Les progrès ne doivent pas cacher certaines réalités. Plusieurs personnes témoignent que le niveau d’étude hier était plus performant et poussé que celui d’aujourd’hui.  Qu’en dites- vous ?

Hier, les parents s’intéressaient un peu à l’éducation des  enfants. Je suis dans ce système- là depuis plus de 23 ans. Je suis à Forécariah. Et je n’ai fait aucune autre activité sinon que l’encadrement des enfants,  l’éducation… Mais aujourd’hui,  il faut se dire la vérité. Les parents ont totalement démissionné de l’éducation des enfants. Totalement.  Donc ça fait que même les résultats, ils sont incapables de venir les chercher en fin d’année. Je vous assure que je viens de proclamer les résultats de composition de passage  intermédiaire,  mais aucun parent n’est venu. J’étais obligé d’afficher les résultats devant ma maison. Comme ça celui qui vient, il se les approprie. Voilà le problème. 

Qu’en est-il des autres acteurs éducatifs de la ville ?

Les acteurs qui doivent appuyer les enseignants,  qui doivent appuyer le système éducatif ont complètement démissionné.  Alors que c’est un travail réparti . C’est le rôle régalien des trois acteurs. Le gouvernement fait sa partition, l’élève également,  mais si les parents ne le font pas , c’est un problème. Donc aujourd’hui,  le plus grand problème du système éducatif dans la préfecture de Forécariah,  c’est la démission des parents.

En dépit de ce désengagement des parents, est-ce qu’il y  a d’autres facteurs qui affectent l’école dans la ville de Forécariah ?

En effet, oui. C’est la prolifération des lieux de loisirs. De par le passé,  il y en avait plus que deux. Pas plus que deux. Mais aujourd’hui, les centres culturels, les dancing, les hôtels ou autres  prolifèrent à tout moment, en tous lieux  et ça joue 7 jours sur 7. Sans réglementation. Vous imaginez ce que ça fait sur la vie d’un adolescent.

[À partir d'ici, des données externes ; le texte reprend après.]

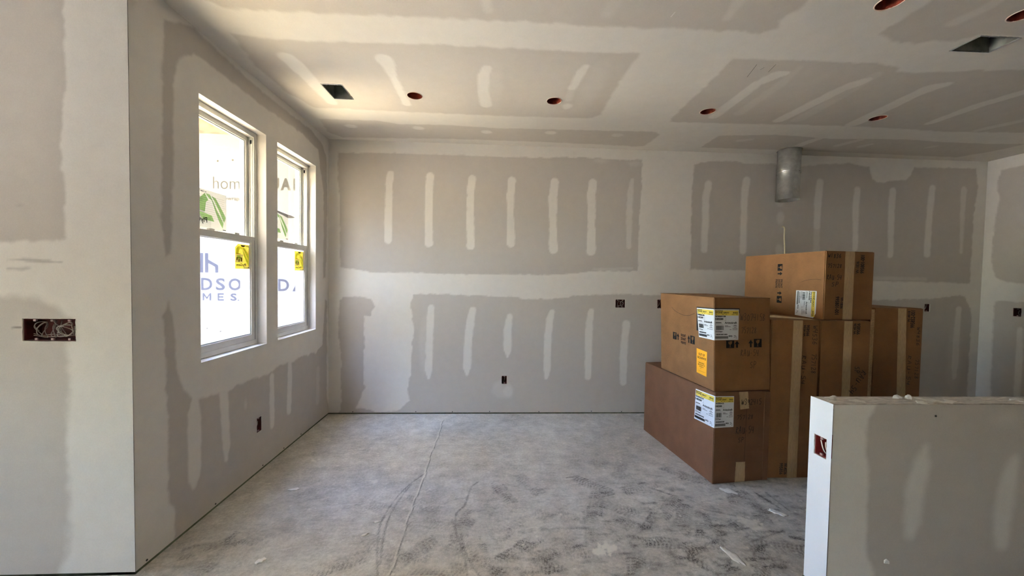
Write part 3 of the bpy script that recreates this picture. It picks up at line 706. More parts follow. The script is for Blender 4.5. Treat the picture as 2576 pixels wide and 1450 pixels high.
# ---- the slab
fu = lines(0, XR2, .0075, (0.0, 4.1)); fv = lines(YR, 0, .0075, (-2.2, 0.0))
U, V = np.meshgrid(fu, fv, indexing='ij'); u = U.ravel(); v = V.ravel()
dark = np.zeros_like(u); dust = np.zeros_like(u); fill = np.zeros_like(u); z = np.zeros_like(u)
n1 = fbm(u, v, 3.0, 4); n2 = fbm(u+9, v+3, 40, 3); n3 = fbm(u*1.0+5, v*3.0, 12, 4)
def near(lo, hi, pad): return np.nonzero((u > lo[0]-pad) & (u < hi[0]+pad) & (v > lo[1]-pad) & (v < hi[1]+pad))[0]
for (x, y, a, s) in FOOTPRINTS:
    k = near((x, y), (x, y), 0.2); du = u[k]-x; dv = v[k]-y; ca, sa = math.cos(a), math.sin(a)
    p = du*ca+dv*sa; q = -du*sa+dv*ca
    half = 0.045*(1-0.25*np.cos(p/0.145*PI*1.0+0.6)**2)+0.006
    c = sstep(np.maximum(np.abs(q)-half, np.abs(p)-0.14), 0.012)
    tread = 0.35+0.65*((np.sin(p*2*PI/0.021+6*np.abs(q)/0.05) > -0.1) & (np.abs(np.sin(q*2*PI/0.05)) > 0.25))
    worn = np.clip(0.55+1.1*fbm(du+x, dv+y, 16, 3), 0, 1)
    dark[k] = np.maximum(dark[k], c*tread*s*worn*1.0)
def track(pts, w, amt, target, wob=0.004):
    q = np.array(pts); k = near(q.min(0), q.max(0), 0.06)
    d = np.full(len(k), 1e9)
    for a, b in zip(pts[:-1], pts[1:]): d = np.minimum(d, seg_dist(u[k], v[k], a, b))
    c = sstep(d-w/2+fbm(u[k], v[k], 60, 2)*wob, 0.009)*np.clip(0.75+0.6*fbm(u[k], v[k], 25, 2), 0.25, 1)
    target[k] = np.maximum(target[k], c*amt)
ARCS = [[(1.171,-1.151),(1.096,-1.291),(1.051,-1.425),(1.028,-1.565),(1.023,-1.689),(1.047,-1.816),(1.08,-1.929),(1.12,-2.053),(1.19,-2.2)],
        [(1.11,-1.281),(1.076,-1.425),(1.057,-1.584),(1.062,-1.723),(1.081,-1.846),(1.111,-1.981)],
        [(1.557,-1.266),(1.512,-1.337),(1.486,-1.517),(1.445,-1.593),(1.441,-1.665),(1.455,-1.765),(1.493,-1.872),(1.527,-1.993),(1.538,-2.065),(1.56,-2.2)],
        [(1.485,-1.782),(1.502,-1.857),(1.541,-1.968),(1.594,-2.067),(1.66,-2.2)], [(1.33,-1.52),(1.43,-1.46),(1.50,-1.45)]]
for a, w, m in zip(ARCS, (.010, .011, .012, .011, .008), (.72, .66, .66, .72, .4)): track([tuple(q[:2]) for q in catmull([(*t, 0) for t in a], 5)], w, m, dark)
for a, b in (((2.175,-1.228),(2.265,-1.209)), ((2.364,-1.454),(2.45,-1.43)), ((3.065,-1.785),(3.195,-1.751)), ((2.034,-1.866),(2.148,-1.895)), ((3.477,-1.439),(3.48,-1.623)), ((3.40,-1.42),(3.44,-1.60)),
             ((2.7,-1.35),(2.86,-1.47)), ((2.95,-1.60),(3.15,-1.68)), ((2.5,-1.75),(2.62,-1.62)), ((3.0,-1.9),(3.3,-1.8)), ((3.3,-1.85),(3.5,-1.95))): track([a, b], .013, .75, dark)
for a, b in (((0.394,-1.568),(0.872,-1.483)), ((0.643,-0.33),(1.021,-0.663)), ((0.966,-0.396),(1.354,-0.668)), ((1.603,-1.252),(2.064,-1.469)), ((1.2,-0.5),(1.75,-0.62)), ((1.9,-0.32),(2.8,-0.40)), ((0.5,-1.9),(0.95,-1.75)), ((1.9,-1.47),(2.3,-1.46))): track([a, b], .012, .5, dust)
zone = np.clip((u-0.9)/1.8, 0, 1)*np.clip((-v-0.85)/0.7, 0, 1)
dark = np.clip(dark*1.1+zone*np.clip(n3*1.0+n2*0.6-0.04, 0, 1)*1.0+np.clip((-v-1.5)/0.5, 0, 1)*np.clip(n3-0.15, 0, 1)*0.4, 0, 1)
dust = np.clip(dust+np.clip(0.5-np.hypot((u-1.9)/1.2, (v+0.35)/0.35), 0, 1)*(0.7+n3)+np.clip(n1-0.10, 0, 1)*0.5*(1-zone)+np.clip(n2*n3*3-0.35, 0, 1)*0.4, 0, 0.9)
# saw-cut joint, dusty, with a dark edge
w_ = 1.167+0.004*np.sin(v*9)+0.003*np.sin(v*31)+fbm(v, v*0+2, 20, 2)*0.003
dd = np.abs(u-w_); kk = v < -0.16
fill = np.where(kk, sstep(dd-0.0045, 0.006)*np.clip(0.6+0.9*fbm(v, v*0, 6, 2), 0.1, 1), 0)
dark = np.maximum(dark, np.where(kk, sstep(np.abs(u-w_-0.0085)-0.0035, 0.006)*0.9, 0))
z -= np.where(kk, sstep(dd-0.002, 0.006)*0.004, 0)
# plaster splats trodden into the slab
for (x, y, r, m) in ((2.223,-1.923,.035,.9),(2.27,-1.90,.03,.8),(2.19,-1.94,.02,.9),(3.154,-1.726,.05,.6),(1.9,-1.70,.05,.35),(1.83,-1.62,.05,.3),(2.9,-2.02,.05,.4),(3.31,-1.39,.03,.5),(1.55,-1.62,.03,.3),(0.30,-0.95,.02,.8),(0.33,-0.93,.015,.7),(0.85,-1.25,.02,.5)):
    k = near((x, y), (x, y), r*2); c = sstep(np.hypot(u[k]-x, v[k]-y)-r+fbm(u[k], v[k], 50, 3)*r*1.2, 0.012); fill[k] = np.maximum(fill[k], c*m)
rs = np.random.RandomState(3)
for _i in range(260):
    x = rs.uniform(0.1, 4.0); y = rs.uniform(-2.15, -0.05); r = rs.uniform(.003, .008); k = near((x, y), (x, y), .02)
    fill[k] = np.maximum(fill[k], sstep(np.hypot(u[k]-x, v[k]-y)-r, .007)*rs.uniform(.4, .9))
nu, nv = U.shape; idx = np.arange(nu*nv).reshape(nu, nv)
F = np.stack([idx[:-1, :-1], idx[1:, :-1], idx[1:, 1:], idx[:-1, 1:]], -1).reshape(-1, 4).astype(np.int32)
me = bpy.data.meshes.new('floor'); P = np.stack([u, v, z], -1).astype(np.float32)
me.vertices.add(len(P)); me.vertices.foreach_set('co', P.ravel()); me.loops.add(F.size); me.loops.foreach_set('vertex_index', F.ravel())
me.polygons.add(len(F)); me.polygons.foreach_set('loop_start', np.arange(0, F.size, 4, dtype=np.int32)); me.polygons.foreach_set('loop_total', np.full(len(F), 4, np.int32))
me.update(calc_edges=True); set_finish(me, dark, dust, fill); me.materials.append(M['concrete'])
fl = bpy.data.objects.new('floor', me); COL.objects.link(fl)
tag(fl, 'dusty concrete slab with scuffs, shoe prints and a straight saw-cut joint', 'floor', kind='structure')
f2 = MB().box(XL, 0, YR, Y0, -0.2, 0.0).build('floor', M['concrete'])
tag(f2, 'concrete slab of the wider part of the room before the outside corner', 'floor', kind='structure')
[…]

Est-ce que vous aviez entamé des démarches auprès des autorités préfectorales pour y faire face ?

Pratiquement,  nous n’avons pas fait. Mais avec le préfet actuel de Forécariah,  qui s’intéresse beaucoup à la vie scolaire, nous comptons, cette année,  aller vers lui pour pouvoir réglementer un peu ça. Et en même temps, comme il y a actuellement une direction de la culture,  nous allons aussi saisir cette direction afin de réglementer un peu les concerts, les manifestations culturelles ou toutes autres choses qui jouent sur l’apprentissage.

Vous vous réjouissez de ce qui semble être le bel élan pris avec les résultats de cette année. Mais qu’est-ce que vous préconisez pour maintenir le rythme et amplifier les réussites ?

L’année dernière,  j’ai initié quelque chose que je n’ai pas pu continuer. C’est ce que je voudrais renforcer cette année. Il s’agit de la mise en place d’un document de liaison avec les parents. C’est-à-dire, par exemple,  l’élève qui est admis pour le Brevet, ne sera installé que quand il se fait accompagner par son parent.  Alors quand ils viennent, j’ai le temps de prendre les renseignements relatifs au parent notamment le quartier où il habite, son numéro de téléphone pour que si cet enfant vienne à s’absenter, je puisse avoir recours à ses parents pour savoir qu’est-ce qu’il a. Parce que le parent qui ne vient pas déclarer par exemple que son enfant a un problème de santé ou ceci ou cela, je l’interpelle pour savoir qu’est-ce que l’enfant fait et qu’est-ce qui l’a amené à s’absenter. Un, deux ou trois cas comme ça, tout de suite on peut prendre des mesures juste pour que l’élève abandonne ce comportement. Donc ce sera pour nous une façon de faire venir les parents sur le lieu d’apprentissage des enfants. Parce que s’ils acceptent de nous accompagner,  nous serons meilleurs que cette année.